Short task
Take the lines from the one with "Recreate this scene" through the one with "R_ = math.radians", both ends kept, and reproduce them exactly without the pictures.

Records from a dataset
◆ ◆ ◆ ◆ ◆ ◆ ◆

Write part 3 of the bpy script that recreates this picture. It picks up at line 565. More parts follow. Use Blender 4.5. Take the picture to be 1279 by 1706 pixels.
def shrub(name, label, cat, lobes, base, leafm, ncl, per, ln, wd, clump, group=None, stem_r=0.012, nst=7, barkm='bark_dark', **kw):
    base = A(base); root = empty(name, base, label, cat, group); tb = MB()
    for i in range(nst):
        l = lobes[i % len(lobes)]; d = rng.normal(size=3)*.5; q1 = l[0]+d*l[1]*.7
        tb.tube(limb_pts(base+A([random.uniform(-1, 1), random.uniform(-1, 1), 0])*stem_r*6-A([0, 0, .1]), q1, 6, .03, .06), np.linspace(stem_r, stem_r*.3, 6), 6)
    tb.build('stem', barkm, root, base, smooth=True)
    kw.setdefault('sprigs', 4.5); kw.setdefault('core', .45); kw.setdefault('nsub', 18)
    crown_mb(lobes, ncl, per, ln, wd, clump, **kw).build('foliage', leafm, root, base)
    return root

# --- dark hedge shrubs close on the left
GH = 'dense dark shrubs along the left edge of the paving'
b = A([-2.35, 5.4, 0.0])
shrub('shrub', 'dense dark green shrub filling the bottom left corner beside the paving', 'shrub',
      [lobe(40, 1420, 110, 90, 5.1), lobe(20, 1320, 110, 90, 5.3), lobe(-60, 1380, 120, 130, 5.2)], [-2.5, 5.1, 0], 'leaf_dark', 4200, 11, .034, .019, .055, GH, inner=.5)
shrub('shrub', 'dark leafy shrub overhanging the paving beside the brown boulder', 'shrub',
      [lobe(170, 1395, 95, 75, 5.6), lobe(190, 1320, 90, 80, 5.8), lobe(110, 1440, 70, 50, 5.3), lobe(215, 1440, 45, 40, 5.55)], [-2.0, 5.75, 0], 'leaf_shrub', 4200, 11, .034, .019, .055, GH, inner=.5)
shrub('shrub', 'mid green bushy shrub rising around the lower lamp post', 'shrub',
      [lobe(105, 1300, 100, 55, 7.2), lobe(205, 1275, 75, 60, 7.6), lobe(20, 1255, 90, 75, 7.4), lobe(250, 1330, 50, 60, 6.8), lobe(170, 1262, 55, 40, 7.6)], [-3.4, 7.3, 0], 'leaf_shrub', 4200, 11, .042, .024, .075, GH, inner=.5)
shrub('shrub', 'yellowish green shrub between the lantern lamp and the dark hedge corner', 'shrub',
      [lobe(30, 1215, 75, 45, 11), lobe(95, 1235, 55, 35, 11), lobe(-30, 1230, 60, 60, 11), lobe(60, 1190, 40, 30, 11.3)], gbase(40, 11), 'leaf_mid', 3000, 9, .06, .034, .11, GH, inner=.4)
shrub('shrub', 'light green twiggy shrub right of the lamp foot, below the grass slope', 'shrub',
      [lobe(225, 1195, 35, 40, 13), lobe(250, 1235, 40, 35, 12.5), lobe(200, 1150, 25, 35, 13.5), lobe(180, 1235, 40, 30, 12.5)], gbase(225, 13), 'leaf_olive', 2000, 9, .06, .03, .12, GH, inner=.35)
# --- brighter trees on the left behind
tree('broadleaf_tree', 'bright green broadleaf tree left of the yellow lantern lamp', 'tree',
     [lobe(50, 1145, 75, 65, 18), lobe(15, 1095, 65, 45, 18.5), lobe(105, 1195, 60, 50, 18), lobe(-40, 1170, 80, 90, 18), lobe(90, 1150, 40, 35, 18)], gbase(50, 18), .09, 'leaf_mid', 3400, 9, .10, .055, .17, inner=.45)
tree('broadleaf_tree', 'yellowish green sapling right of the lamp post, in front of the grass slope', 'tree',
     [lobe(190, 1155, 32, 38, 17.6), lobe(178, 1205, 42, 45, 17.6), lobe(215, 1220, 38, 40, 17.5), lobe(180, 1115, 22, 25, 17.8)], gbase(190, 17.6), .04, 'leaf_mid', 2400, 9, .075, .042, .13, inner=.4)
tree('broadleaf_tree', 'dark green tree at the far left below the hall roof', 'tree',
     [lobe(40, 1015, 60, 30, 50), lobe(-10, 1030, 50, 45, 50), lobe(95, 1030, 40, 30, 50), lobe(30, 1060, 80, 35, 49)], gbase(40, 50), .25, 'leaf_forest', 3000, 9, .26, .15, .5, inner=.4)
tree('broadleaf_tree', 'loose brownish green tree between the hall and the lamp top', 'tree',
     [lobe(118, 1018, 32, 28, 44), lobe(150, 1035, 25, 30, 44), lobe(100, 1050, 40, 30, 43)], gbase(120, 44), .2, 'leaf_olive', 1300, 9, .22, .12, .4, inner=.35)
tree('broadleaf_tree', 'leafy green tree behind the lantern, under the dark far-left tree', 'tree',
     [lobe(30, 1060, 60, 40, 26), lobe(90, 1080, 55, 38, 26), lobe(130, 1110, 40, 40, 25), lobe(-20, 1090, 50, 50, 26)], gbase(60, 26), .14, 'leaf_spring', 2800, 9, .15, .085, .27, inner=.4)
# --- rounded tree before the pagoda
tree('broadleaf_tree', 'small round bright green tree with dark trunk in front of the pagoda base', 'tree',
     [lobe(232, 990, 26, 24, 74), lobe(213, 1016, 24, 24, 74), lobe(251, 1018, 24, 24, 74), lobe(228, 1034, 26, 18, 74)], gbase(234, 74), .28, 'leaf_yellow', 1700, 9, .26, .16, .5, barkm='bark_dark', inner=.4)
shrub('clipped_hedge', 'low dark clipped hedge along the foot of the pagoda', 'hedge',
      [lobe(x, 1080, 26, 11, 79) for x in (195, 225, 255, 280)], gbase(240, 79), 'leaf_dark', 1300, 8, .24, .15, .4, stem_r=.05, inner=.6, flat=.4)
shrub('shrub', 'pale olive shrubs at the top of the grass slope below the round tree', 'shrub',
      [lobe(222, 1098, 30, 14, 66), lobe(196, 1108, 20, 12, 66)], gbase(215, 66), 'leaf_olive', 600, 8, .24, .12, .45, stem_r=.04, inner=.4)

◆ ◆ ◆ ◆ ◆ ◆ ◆

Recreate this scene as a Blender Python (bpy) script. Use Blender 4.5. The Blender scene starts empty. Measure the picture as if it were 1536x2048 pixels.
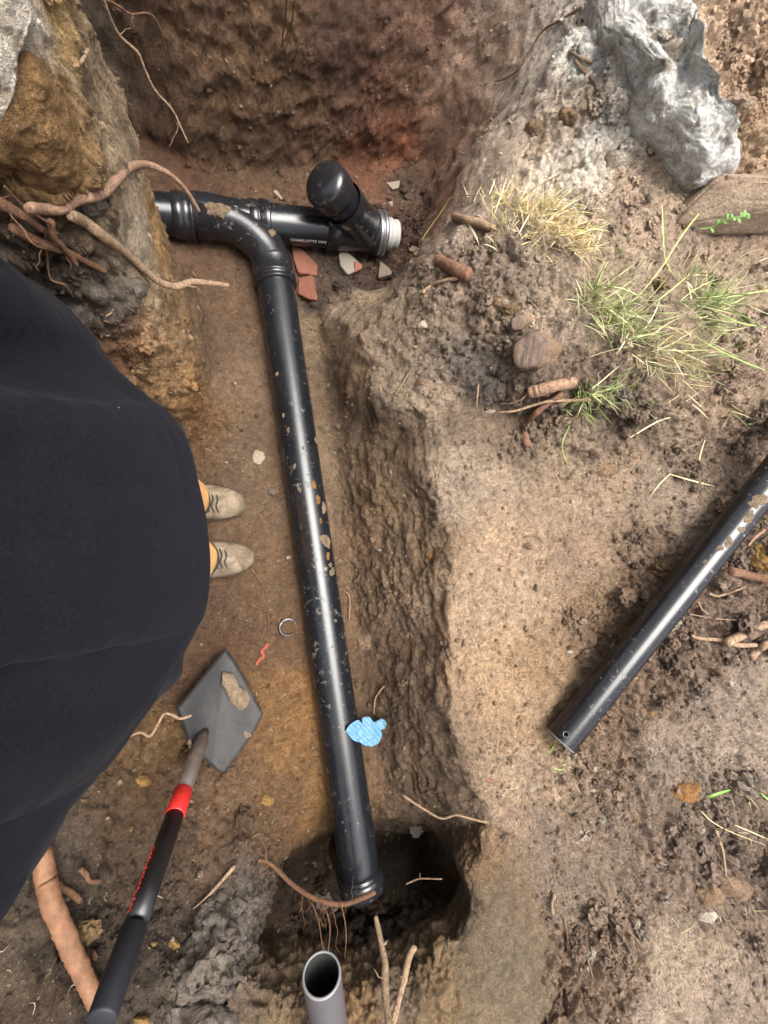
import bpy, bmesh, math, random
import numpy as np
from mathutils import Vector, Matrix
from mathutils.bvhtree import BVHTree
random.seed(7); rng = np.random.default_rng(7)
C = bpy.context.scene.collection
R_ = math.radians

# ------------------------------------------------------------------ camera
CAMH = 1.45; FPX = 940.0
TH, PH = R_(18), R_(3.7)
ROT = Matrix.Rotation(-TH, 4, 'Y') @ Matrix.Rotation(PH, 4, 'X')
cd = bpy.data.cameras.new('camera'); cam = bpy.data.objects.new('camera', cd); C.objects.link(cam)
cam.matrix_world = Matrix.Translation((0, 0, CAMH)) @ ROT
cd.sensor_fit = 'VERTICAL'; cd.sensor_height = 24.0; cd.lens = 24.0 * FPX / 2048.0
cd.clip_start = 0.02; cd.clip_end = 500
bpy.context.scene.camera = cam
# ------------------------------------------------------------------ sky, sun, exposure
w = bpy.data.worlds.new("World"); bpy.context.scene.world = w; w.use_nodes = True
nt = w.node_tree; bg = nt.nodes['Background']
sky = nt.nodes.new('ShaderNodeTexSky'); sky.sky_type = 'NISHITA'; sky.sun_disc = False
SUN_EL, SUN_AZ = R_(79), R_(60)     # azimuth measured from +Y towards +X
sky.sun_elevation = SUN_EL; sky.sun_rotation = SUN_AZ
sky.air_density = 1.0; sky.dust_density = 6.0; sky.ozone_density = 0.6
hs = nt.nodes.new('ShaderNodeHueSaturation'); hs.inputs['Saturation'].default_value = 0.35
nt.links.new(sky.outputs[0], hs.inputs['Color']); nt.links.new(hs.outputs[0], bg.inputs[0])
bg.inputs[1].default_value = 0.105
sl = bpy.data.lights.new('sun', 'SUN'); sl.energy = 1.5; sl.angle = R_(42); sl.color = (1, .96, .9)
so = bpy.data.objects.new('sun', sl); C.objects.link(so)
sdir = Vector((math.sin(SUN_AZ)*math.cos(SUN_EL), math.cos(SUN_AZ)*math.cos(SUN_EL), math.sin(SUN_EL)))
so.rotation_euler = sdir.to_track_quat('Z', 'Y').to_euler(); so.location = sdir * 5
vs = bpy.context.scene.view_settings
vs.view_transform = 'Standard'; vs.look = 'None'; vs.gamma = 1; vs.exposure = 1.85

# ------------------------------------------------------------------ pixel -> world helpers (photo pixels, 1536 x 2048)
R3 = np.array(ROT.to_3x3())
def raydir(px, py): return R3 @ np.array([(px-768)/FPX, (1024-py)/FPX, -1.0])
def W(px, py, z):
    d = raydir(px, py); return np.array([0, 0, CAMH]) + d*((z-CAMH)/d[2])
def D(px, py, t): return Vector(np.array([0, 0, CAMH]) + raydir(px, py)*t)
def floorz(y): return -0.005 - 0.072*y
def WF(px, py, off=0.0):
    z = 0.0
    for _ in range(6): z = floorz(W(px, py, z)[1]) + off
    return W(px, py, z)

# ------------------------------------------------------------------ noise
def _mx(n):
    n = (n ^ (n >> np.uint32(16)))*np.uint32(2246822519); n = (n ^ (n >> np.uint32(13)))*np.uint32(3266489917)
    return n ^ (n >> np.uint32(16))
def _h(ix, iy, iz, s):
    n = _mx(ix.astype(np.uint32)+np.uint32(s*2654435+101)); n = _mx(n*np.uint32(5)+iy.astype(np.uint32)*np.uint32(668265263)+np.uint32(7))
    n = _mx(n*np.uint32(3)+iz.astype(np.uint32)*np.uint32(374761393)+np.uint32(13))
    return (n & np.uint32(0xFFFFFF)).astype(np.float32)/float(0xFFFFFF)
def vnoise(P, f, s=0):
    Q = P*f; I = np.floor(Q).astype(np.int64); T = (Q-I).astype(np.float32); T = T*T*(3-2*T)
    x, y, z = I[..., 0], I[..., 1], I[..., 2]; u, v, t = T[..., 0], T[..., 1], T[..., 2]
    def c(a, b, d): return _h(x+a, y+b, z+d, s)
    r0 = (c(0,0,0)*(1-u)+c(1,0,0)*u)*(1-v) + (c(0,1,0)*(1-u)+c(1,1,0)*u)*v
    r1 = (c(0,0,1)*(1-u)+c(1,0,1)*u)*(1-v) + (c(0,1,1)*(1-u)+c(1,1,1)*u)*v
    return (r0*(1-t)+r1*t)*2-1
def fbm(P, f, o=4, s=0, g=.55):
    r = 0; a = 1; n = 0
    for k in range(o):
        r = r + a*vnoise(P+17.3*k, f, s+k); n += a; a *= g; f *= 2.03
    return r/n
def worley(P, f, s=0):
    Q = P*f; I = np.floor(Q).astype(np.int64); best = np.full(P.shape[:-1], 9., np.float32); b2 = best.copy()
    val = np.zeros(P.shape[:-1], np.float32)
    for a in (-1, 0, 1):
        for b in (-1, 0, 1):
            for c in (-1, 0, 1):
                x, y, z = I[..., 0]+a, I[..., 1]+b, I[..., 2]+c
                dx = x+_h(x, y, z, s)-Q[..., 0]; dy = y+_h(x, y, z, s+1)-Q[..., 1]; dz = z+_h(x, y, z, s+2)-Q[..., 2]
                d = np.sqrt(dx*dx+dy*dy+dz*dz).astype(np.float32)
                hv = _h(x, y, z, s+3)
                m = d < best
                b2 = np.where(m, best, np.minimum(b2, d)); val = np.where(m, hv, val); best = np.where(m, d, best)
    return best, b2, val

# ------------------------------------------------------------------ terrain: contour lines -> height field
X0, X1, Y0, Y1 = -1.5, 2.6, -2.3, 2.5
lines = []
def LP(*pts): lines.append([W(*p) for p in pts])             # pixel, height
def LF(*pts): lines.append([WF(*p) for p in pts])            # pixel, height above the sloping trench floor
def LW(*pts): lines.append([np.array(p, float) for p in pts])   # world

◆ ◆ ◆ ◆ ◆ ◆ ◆

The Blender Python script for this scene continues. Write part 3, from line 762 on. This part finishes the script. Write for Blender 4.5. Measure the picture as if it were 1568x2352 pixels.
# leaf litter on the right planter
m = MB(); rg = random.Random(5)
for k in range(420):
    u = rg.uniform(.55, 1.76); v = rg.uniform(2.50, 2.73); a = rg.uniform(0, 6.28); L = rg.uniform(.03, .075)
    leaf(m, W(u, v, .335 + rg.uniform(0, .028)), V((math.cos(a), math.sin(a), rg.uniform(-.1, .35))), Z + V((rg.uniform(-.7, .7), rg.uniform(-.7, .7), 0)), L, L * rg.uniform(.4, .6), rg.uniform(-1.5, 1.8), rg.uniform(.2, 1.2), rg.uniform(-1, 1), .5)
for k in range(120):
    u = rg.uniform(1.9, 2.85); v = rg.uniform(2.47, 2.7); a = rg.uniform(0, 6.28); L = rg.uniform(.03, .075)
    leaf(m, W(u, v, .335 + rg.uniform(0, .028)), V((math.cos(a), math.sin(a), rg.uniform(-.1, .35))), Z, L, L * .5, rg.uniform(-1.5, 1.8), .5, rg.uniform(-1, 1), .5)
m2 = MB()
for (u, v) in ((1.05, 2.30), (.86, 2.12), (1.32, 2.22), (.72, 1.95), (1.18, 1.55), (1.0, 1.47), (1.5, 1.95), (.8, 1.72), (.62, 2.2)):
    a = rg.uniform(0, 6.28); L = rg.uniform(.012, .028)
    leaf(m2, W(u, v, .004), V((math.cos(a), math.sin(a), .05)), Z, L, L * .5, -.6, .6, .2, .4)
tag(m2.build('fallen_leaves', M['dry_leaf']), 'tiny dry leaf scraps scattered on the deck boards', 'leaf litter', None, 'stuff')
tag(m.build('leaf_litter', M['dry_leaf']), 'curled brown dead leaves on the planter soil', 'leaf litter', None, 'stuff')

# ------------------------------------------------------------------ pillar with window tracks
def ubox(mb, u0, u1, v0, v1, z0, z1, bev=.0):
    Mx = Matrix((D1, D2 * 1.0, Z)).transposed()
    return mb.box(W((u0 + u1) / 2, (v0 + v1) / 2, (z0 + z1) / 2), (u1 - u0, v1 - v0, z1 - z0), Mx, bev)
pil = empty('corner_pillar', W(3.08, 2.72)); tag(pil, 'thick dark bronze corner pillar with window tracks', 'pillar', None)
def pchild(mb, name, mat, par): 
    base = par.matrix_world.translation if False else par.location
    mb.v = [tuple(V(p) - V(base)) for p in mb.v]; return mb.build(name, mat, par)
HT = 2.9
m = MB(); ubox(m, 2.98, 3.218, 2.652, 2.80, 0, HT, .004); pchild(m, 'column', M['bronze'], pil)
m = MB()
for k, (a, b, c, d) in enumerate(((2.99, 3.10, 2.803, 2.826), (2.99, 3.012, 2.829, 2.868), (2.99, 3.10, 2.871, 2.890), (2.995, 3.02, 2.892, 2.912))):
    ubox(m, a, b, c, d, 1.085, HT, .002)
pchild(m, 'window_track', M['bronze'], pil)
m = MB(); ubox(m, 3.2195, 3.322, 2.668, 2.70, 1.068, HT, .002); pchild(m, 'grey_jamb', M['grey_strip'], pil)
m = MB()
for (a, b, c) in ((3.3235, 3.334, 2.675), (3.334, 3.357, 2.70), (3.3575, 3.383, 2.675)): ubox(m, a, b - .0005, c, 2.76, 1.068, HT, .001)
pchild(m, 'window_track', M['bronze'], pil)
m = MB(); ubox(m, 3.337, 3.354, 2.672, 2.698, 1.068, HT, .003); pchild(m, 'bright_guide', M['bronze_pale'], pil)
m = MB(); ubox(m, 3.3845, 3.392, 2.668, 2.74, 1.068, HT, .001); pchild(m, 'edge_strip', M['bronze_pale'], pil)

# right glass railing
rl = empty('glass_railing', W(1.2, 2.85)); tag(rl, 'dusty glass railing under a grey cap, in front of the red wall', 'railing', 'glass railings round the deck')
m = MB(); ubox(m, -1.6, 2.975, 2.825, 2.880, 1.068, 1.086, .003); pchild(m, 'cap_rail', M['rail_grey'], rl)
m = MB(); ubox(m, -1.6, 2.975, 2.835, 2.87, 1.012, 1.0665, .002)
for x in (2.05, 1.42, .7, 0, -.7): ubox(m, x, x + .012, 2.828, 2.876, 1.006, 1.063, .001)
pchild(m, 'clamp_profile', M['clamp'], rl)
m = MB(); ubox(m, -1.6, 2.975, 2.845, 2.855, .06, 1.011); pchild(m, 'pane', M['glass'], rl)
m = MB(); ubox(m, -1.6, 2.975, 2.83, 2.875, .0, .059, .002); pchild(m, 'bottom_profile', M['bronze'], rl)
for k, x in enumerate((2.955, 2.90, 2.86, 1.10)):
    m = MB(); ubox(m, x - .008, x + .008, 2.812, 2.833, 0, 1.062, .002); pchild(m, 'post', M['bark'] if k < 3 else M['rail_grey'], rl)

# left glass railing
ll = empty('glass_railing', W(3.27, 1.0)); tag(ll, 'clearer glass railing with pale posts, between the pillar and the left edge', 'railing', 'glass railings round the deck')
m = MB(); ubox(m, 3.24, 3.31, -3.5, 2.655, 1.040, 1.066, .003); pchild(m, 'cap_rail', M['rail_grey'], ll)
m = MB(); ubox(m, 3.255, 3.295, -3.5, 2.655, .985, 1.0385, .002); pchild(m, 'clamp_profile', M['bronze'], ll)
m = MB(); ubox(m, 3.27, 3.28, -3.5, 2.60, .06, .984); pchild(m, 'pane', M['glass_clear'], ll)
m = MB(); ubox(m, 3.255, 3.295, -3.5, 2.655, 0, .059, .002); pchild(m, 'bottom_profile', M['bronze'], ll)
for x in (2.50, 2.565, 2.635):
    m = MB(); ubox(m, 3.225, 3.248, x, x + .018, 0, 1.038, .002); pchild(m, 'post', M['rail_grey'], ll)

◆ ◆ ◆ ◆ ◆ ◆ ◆

Answer to this exercise
Recreate this scene as a Blender Python (bpy) script. Use Blender 4.5. The Blender scene starts empty. Measure the picture as if it were 1536x2048 pixels.
import bpy, bmesh, math, random
import numpy as np
from mathutils import Vector, Matrix
from mathutils.bvhtree import BVHTree
random.seed(7); rng = np.random.default_rng(7)
C = bpy.context.scene.collection
R_ = math.radians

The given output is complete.